LANSING (AP) - Michigan residents whose unemployment claims were wrongfully rejected as fraudulent by a computer system can sue the system's developers and state officials, a federal judge has ruled.
Five plaintiffs sued FAST Enterprises LLC, CSG Government Solutions and five state employees in 2017, alleging that the staffers' actions and flaws with the automated computer system put them at financial risk and even bankruptcy.
In an opinion issued last Thursday, U.S. District Judge David M. Lawson dismissed one plaintiff and three defendants but ruled that the case will move forward.
State officials have acknowledged that at least 20,000 Michigan residents - and possibly as many as 40,000 - were wrongly accused of fraud between 2013 and 2015 by a $47 million computer system, purchased from FAST Enterprises, that the state operated without human supervision and with an error rate as high as 93%.
The system allegedly made an excessive percentage of fraud determinations between 2013 and 2015 during then-Gov. Rick Snyder's administration, even after the errors were pointed out by staffers, Lawson's opinion states.
Attorneys for the companies had no immediate comment on the ruling.

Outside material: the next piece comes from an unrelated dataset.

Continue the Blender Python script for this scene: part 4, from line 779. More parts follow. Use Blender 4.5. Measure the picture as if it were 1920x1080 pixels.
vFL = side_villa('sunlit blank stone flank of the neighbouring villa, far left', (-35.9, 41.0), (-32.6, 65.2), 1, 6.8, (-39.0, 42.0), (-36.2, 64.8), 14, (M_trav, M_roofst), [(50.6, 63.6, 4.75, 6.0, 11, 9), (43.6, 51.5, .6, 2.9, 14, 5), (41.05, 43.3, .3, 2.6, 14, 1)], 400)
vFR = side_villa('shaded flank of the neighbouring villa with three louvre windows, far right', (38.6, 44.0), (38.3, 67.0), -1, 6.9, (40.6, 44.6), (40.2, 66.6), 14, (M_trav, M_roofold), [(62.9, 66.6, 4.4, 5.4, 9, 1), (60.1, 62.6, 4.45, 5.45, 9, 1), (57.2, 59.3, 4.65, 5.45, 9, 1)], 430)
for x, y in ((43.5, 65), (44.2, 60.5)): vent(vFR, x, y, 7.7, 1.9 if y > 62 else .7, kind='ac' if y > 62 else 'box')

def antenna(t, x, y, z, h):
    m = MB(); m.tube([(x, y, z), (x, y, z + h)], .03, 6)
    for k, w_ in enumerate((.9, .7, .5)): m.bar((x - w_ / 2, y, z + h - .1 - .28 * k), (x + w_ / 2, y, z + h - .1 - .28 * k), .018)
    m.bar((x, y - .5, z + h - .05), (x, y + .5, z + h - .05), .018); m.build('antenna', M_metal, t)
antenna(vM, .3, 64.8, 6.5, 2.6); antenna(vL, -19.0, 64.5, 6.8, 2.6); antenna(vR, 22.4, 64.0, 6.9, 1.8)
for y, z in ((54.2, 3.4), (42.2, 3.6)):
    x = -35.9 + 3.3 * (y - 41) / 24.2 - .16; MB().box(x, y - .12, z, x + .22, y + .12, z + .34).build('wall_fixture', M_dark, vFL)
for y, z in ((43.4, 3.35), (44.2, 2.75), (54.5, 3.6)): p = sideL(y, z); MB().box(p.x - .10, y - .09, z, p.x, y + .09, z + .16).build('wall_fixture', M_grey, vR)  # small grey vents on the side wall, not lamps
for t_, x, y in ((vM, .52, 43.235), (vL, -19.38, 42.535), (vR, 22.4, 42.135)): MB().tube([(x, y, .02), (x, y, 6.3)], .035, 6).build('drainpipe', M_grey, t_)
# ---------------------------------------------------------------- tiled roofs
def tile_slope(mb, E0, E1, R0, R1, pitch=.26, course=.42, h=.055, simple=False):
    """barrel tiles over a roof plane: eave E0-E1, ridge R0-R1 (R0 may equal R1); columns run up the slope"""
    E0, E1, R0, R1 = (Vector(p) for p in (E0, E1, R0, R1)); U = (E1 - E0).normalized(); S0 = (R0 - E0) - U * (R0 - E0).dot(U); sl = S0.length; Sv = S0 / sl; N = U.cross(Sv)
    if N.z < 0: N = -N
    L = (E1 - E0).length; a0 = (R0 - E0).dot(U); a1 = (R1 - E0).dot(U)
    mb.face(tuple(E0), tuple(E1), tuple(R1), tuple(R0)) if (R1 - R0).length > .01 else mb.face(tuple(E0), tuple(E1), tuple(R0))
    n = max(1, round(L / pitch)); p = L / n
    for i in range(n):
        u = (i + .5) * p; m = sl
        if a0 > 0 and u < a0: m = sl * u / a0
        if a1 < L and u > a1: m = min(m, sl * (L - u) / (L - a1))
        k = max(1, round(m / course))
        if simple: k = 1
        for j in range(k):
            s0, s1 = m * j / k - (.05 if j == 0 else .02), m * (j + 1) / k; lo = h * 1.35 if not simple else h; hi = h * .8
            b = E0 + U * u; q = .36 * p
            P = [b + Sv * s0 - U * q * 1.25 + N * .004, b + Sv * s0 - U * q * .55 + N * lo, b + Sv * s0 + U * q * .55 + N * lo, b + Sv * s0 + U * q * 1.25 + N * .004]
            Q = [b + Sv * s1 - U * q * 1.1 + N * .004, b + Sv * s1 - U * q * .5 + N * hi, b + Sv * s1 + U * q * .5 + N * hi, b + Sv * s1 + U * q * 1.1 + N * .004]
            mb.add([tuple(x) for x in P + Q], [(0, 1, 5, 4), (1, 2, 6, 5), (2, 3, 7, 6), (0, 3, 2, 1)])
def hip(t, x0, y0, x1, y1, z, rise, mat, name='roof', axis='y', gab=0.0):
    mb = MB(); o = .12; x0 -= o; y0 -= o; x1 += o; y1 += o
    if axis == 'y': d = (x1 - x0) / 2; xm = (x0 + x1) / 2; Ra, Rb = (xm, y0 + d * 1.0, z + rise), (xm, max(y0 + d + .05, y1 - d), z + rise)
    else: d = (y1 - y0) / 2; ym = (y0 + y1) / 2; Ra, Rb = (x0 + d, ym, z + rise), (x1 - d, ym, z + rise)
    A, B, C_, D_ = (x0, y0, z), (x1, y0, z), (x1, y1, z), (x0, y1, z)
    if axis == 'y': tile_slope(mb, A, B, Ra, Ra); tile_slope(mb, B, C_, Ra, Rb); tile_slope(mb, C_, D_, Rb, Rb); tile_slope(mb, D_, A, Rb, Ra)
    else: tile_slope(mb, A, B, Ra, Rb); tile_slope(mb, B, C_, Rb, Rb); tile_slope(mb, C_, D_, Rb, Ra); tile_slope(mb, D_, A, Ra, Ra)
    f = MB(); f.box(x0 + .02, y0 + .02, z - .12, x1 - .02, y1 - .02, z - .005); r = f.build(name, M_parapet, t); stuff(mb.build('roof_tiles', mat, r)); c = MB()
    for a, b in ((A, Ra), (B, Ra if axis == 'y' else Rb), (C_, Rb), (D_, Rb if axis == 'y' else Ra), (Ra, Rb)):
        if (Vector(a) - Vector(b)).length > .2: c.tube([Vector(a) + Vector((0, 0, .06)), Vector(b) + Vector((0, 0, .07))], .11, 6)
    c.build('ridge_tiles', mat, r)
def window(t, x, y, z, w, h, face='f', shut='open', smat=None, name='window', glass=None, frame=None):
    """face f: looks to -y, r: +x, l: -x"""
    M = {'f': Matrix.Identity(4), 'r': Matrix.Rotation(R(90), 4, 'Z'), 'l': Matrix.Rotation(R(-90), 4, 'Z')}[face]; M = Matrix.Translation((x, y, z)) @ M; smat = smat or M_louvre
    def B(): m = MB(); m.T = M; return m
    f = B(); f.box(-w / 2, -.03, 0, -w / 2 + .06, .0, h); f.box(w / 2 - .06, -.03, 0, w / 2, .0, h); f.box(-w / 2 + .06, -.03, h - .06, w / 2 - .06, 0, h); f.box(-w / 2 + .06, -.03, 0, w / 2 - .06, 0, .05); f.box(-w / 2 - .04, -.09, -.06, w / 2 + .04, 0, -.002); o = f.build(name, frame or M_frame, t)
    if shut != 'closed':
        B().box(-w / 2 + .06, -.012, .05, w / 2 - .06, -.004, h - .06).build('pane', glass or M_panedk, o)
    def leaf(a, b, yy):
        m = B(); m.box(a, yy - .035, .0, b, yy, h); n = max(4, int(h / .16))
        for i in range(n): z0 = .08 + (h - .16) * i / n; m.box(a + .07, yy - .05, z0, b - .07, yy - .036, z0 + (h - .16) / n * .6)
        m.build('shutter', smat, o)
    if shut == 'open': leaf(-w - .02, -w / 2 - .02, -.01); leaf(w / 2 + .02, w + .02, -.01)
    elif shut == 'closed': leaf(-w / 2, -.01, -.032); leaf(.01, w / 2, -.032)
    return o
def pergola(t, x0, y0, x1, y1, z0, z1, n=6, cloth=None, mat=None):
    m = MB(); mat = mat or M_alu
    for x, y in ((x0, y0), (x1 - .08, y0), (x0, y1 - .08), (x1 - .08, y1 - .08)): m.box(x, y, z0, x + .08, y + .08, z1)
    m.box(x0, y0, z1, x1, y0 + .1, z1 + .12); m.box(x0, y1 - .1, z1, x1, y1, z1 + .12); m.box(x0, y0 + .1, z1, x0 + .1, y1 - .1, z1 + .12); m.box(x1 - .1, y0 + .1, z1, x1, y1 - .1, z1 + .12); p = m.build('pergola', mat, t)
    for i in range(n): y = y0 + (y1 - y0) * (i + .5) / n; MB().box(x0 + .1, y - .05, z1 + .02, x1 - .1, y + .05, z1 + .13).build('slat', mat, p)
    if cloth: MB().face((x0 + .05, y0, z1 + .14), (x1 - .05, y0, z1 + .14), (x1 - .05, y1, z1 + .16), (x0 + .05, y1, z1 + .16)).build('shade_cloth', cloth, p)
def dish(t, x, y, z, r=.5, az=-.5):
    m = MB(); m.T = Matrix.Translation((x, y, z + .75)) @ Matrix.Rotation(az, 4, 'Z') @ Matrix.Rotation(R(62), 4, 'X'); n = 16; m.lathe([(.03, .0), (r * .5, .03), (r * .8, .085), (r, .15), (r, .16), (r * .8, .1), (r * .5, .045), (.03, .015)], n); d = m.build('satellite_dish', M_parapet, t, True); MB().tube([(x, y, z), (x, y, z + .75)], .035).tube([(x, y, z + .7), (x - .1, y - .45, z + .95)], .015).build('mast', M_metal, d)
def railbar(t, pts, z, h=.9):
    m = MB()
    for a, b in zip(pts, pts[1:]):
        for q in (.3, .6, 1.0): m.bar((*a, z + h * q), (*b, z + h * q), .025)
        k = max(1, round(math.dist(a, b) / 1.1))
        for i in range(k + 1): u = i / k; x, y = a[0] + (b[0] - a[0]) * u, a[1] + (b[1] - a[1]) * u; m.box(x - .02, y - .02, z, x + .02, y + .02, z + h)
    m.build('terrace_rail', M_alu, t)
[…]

The Michigan Attorney General's Office, which represents the state defendants, is "still reviewing the decision with our clients," spokeswoman Courtney Covington Watkins said.
The lawsuit's defendants include Sharon Moffett-Massey, who was director of Michigan's Unemployment Insurance Agency between 2014 and 2017. Lawson wrote in his opinion that Moffett-Massey eventually "directed the agency to shut down the auto-adjudication system in August 2015 because staff members alerted her to the system having been determining too frequently that people committed fraud."
A similar lawsuit against the state is pending before the Michigan Supreme Court.